Where do your recyclables (really) go?

by Michael Smith (Veshengro)

Have you ever asked yourself as to where your recyclables that you put out for collection or that you take to the recycling bank actually end up. The answers would surprise you in may, if not indeed all, cases.

recyclablesGLASS

“Oh, they make it back into bottles and such” is what most people believe and say and maybe even you. But that is, in most cases, plain wrong.

A major percentage of all glass collected is crushed and made – wait for it – building sand. Yes, sand, the very thing that glass is made of in the first place; silicate.
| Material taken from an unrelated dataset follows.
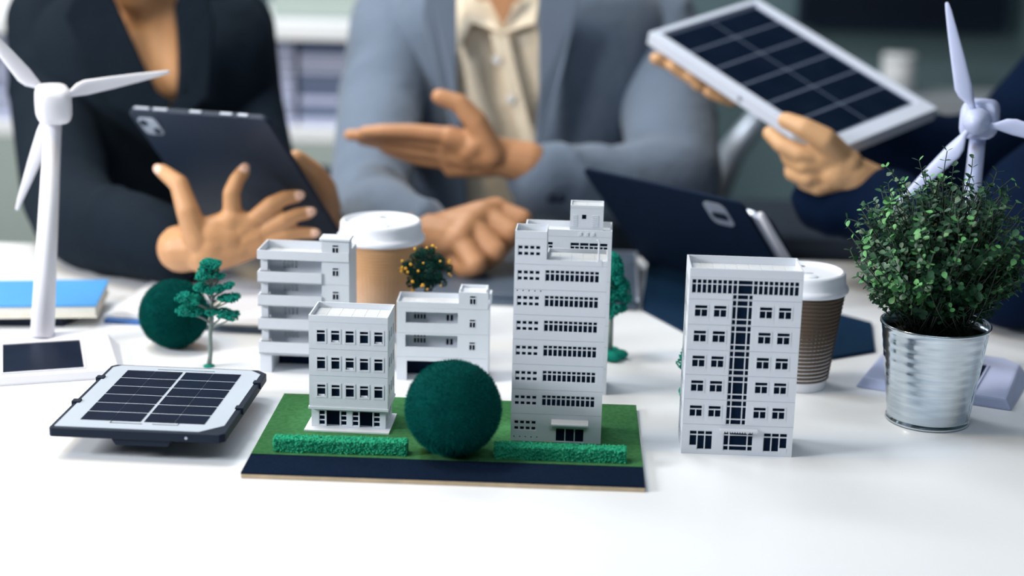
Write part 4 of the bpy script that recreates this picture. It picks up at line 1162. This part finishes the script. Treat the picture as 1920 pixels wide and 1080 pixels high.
h1 = blob('hand_left', hb, .0022, M_SKINM, None, 5)
hf = MB()
J = lambda px, py, d=0: P(px, py, 1.800 + d)
hand_mb(hf, (J(812, 430, .01), J(818, 455, .0)), [(J(860, 448, -.012), .0145), (J(880, 420, .004), .0150), (J(905, 402, .020), .0150), (J(930, 394, .034), .0140)],
        [[(J(860, 448, -.012), .0135), (J(892, 496, -.028), .0130), (J(872, 505, -.012), .0115), (J(850, 486, -.002), .010)],
         [(J(880, 420, .004), .0140), (J(928, 472, -.012), .0138), (J(905, 490, .002), .0120), (J(880, 470, .010), .010)],
         [(J(905, 402, .020), .0140), (J(958, 436, .006), .0138), (J(940, 462, .018), .0120), (J(915, 445, .022), .010)],
         [(J(930, 394, .034), .0132), (J(978, 412, .026), .0128), (J(965, 436, .034), .0112), (J(940, 430, .036), .0098)]],
        [(J(840, 425, .03), .016), (J(880, 420, .05), .0135), (J(925, 425, .055), .0115), (J(950, 432, .052), .0098)])
hf.capsule(J(785, 438, .01), .026, J(840, 445, .0), .023)
h2 = blob('hand_right', hf, .0022, M_SKINM, None, 5)
def join_into(target, others):
    bm = bmesh.new(); bm.from_mesh(target.data)
    for o in others: bm.from_mesh(o.data)
    bm.to_mesh(target.data); bm.free()
    for p_ in target.data.polygons: p_.use_smooth = True
    for o in others:
        me = o.data; bpy.data.objects.remove(o); bpy.data.meshes.remove(me)
join_into(man, [h1, h2])
head_parts(man, Lm, Rm, 1.0, False, M_SKINM)
# shirt
shirt = MB()
shirt.rings([[(cx + rx * .97 * cos(2 * pi * i / 32), cy + ry * .97 * sin(2 * pi * i / 32), z) for i in range(32)] for z, cx, cy, rx, ry in tors[:-1] + [(1.035, -.015, 2.268, .155, .085)]])
sh_ = blob('shirt', shirt, .006, M_SHIRT, man, 4)
yM = 2.268 - .105
FP = lambda px, py, y: Q(px, py, y)
pk = MB().prism([FP(918, 62, 2.148), FP(952, 62, 2.148), FP(1003, 272, 2.150), FP(985, 290, 2.150)], (0, .006, 0))
pk.build('placket', M_SHIRT, sh_, bevel=.001)
for px, py in ((931, 112), (957, 186)):
    c_ = FP(px, py, 2.1465)
    MB().rings([[(c_.x + r * cos(2 * pi * i / 16), c_.y + y, c_.z + r * sin(2 * pi * i / 16)) for i in range(16)] for y, r in ((.001, .0055), (-.001, .0055), (-.0016, .0045), (-.0010, .0030))]).build('button', M_BUTTON, sh_)
for pts in ([(853, -30), (876, -24), (944, 62), (884, 44), (856, 105)], [(1016, -30), (990, -24), (944, 62), (1002, 46), (1016, 92)]):
    MB().prism([FP(a, b_, 2.150 + (.03 if i < 2 else 0) + (.0 if i != 2 else -.008)) for i, (a, b_) in enumerate(pts)], (0, .006, 0)).build('collar', M_SHIRT, sh_, bevel=.0015)
MB().prism([FP(906, -20, 2.146), FP(974, -20, 2.146), FP(944, 50, 2.140)], (0, .012, 0)).build('throat', M_SKINM, man, bevel=.002)
# jacket
secs = [(.58, .01, 2.31, .175, .135, 0), (.70, .01, 2.30, .168, .132, 0), (.80, .01, 2.285, .172, .130, 0), (.90, .01, 2.270, .188, .128, 0), (.98, .01, 2.262, .210, .122, 0), (1.04, .008, 2.268, .195, .105, 0), (1.075, .0, 2.28, .13, .080, 0)]
def opM(z):
    # opening limits in the photograph: left/right x at this height
    t = (z - .74) / (1.04 - .74); t = max(-.3, min(1.0, t))
    xl = -.075 + (-.078 + .075) * t if t > .55 else -.062 + -.013 * max(t, 0) / .55
    xr = -.022 + (.048 + .022) * max(0, min(1, t / .42))
    rx = .20
    return math.asin(max(-.9, (xl - .01) / rx)), math.asin(min(.9, (xr - .01) / rx))
jk = shell_jacket('jacket', M_SUIT, man, secs, opM, .008)
FJ = lambda px, py, dy=0: FP(px, py, 2.118 + dy)
MB().prism([FJ(1010, -30), FJ(1092, -30), FJ(1082, 20), FJ(1052, 150), (FJ(1012, 282, .006)), FJ(1003, 268, .006), FJ(1010, 170)], (0, .007, 0)).build('lapel', M_LAPEL, jk, bevel=.002)
MB().prism([FJ(856, -30), FJ(800, -30), FJ(790, 30), FJ(822, 150), FJ(868, 330, .006), FJ(872, 300, .006), FJ(856, 165)][::-1], (0, .007, 0)).build('lapel', M_LAPEL, jk, bevel=.002)
def sleeve(m, parent, pts, voxel=.008, cuff=None, folds=0, seed=1):
    mb = MB()
    for (a, ra), (b_, rb_) in zip(pts, pts[1:]): mb.capsule(a, ra, b_, rb_, 20)
    rnd_ = random.Random(seed)
    for i in range(folds):       # soft ridges near the elbow
        k = rnd_.randrange(len(pts) - 1); t = rnd_.random()
        a = Vector(pts[k][0]).lerp(Vector(pts[k + 1][0]), t); r = pts[k][1] * (1 - t) + pts[k + 1][1] * t
        ax = (Vector(pts[k + 1][0]) - Vector(pts[k][0])).normalized(); u = ax.orthogonal().normalized(); v = ax.cross(u)
        a0 = rnd_.random() * 6.28; last = None
        for j in range(5):
            an = a0 + j * .35
            p_ = a + ax * (j * .007) + (u * cos(an) + v * sin(an)) * r * .93
            if last: mb.capsule(last, .0085, p_, .0085, 10)
            last = p_
    return blob('sleeve', mb, voxel, m, parent, 5, .5)
slR = sleeve(M_SUIT, jk, ARM_MR, folds=9, seed=2)
slL = sleeve(M_SUIT, jk, ARM_ML, folds=12, seed=5)
for i in range(2):
    c_ = P(1035 + i * 16, 372, 1.925); MB().ell(c_, .006, .003, .006).build('cuff_button', M_BLACKP, slL, True)
trousers(man, hipM, 0)
seat(hipM, 0, 'dark office chair carrying the person in the grey blue suit')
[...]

Only a tiny percentage of bottles and jars from recycling banks and kerbside recycling goes back to become new bottles and jars or any other glass products for that matter.

PLASTIC/PLASTIC CONTAINERS/-BOTTLES

The recycling of plastic is also very much an issue. The problem is that much of your recyclables in the form of plastic bottles and other plastic containers are while they are collected “at home”, and this is also the case with many other recyclables, they are not recycled “at home” but are shipped to places such as China and India, etc. where the recycling “industry” is not subject to the same stringent regulations as would be the case “at home”.

Many of the recyclables that you, and others, so diligently put out for kerbside recycling never actually make it to any recycling plants, whether “at home” or “abroad”. If there is no market for them – that is to say if there is an 'oversupply' – they simply get landfilled the way it used to be and the same goes for anything that may be “contaminated”.

This is why waste reduction and especially reduction of packaging, and reuse and upcycling in DIY fashion is so very important.

The majority of people, conditioned nowadays by the powers-that-be to recycle, obediently toss their cans, plastic, glass, paper, etc. into the appropriate receptacles believing they do a good thing and the Planet a good turn. Reusing like our grandparents did rarely ever enters their minds.

Are we being lied to by our governments as to what happens to most of the recyclables collected? One could say “yes” to this question to a very large degree.

It makes for an educated consumer to change the behavior of industry to reduce packaging and not just in weight as some have done with glass bottles the glass of which has become a great deal thinner. This is only done to benefit the corporations and their bottom line as it reduces weight and they can put more onto a truck. And this is the same reason why some companies have replaced tin cans for, say, chopped tomatoes with Tetrapak like cardboard packs lines with foil. The latter, unlike the tin cans used before, cannot be reused and also not be recycled in most places.

As long as the consumer, however, is left in the belief that the packaging is recyclable and recycled such change is not about to happen soon.

We must understand how things actually work and function in recycling and waste management field to understand as to how the proverbial cookie crumbles.

Paper recycling and that of cardboard is another issue also that is far from as cut and dry as it is more often than not being presented.

A great amount of paper and card collected goes straight to landfill and that more often than not not only because of market saturation but also and especially because of what is referred to as contamination.

Contamination, as far as paper and card is concerned are the wrong kind of printed matter, such as glossies, for instance, or ink jet printed pages. This ink of the latter which is, more often than not, not waterproof but actually water soluble, and certain colors of this can make the entire batch unusable and in cardboard items such as Pizza boxes and other card with grease or “paper” cups which are lined with either a plastic or a wax liner. Here often people are fault rather than the municipalities, etc., and that through ignorance.

But, again, when the market is saturated with recyclable paper waste the rest gets landfilled and often even at other times.

All of this makes a mockery of kerbside recycling (and other methods) that we are presented with. The only way to go is that of waste reduction and as most of this waste is packaging it is reduction of this, of packaging. Furthermore we have to think REUSE rather than recycling and reuse and upcycle as much as we possibly can. Our ancestors did and we must do so (again) as well.